Notice the assumption built into this critique. True substantive debate would probe the data collection practices of Google instead of the bias of its search results. Using this framing, it seems clear that Congressional members don’t understand tech. But there is a better way to understand this hearing, which requires asking a more mundane question: Why is it that political actors like Representatives Chabot, King, and Smith were so concerned with how they appeared in Google results?

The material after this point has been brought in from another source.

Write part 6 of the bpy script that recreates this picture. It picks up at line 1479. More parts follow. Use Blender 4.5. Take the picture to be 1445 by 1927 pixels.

Political scientists Gary Lee Malecha and Daniel J. Reagan offer a convincing answer in The Public Congress. As they document, political offices over the past two decades have been reoriented by the 24-hours news cycle. Legislative life now unfolds live in front of cameras and microphones and on videos online. Over time, external communication has risen to a prominent role in congressional political offices, in key ways overtaking policy analysis. Berin Szoka is right that congressional staff, “just don’t have the time or expertise to work through the hard questions facing their Members and committees they way they need to.” But even if the OTA were revived, it is not clear congressional offices would significantly change their focus.

None of these points are slam dunks against the OTA. Rather, they are both arguments for ambivalence, to borrow Geoffrey Manne’s phrasing. At the end of the day, reviving the OTA will be at best a marginal change in Congress. While some might applaud it, criticism of Congress seems to be rooted in far more fundamental concerns.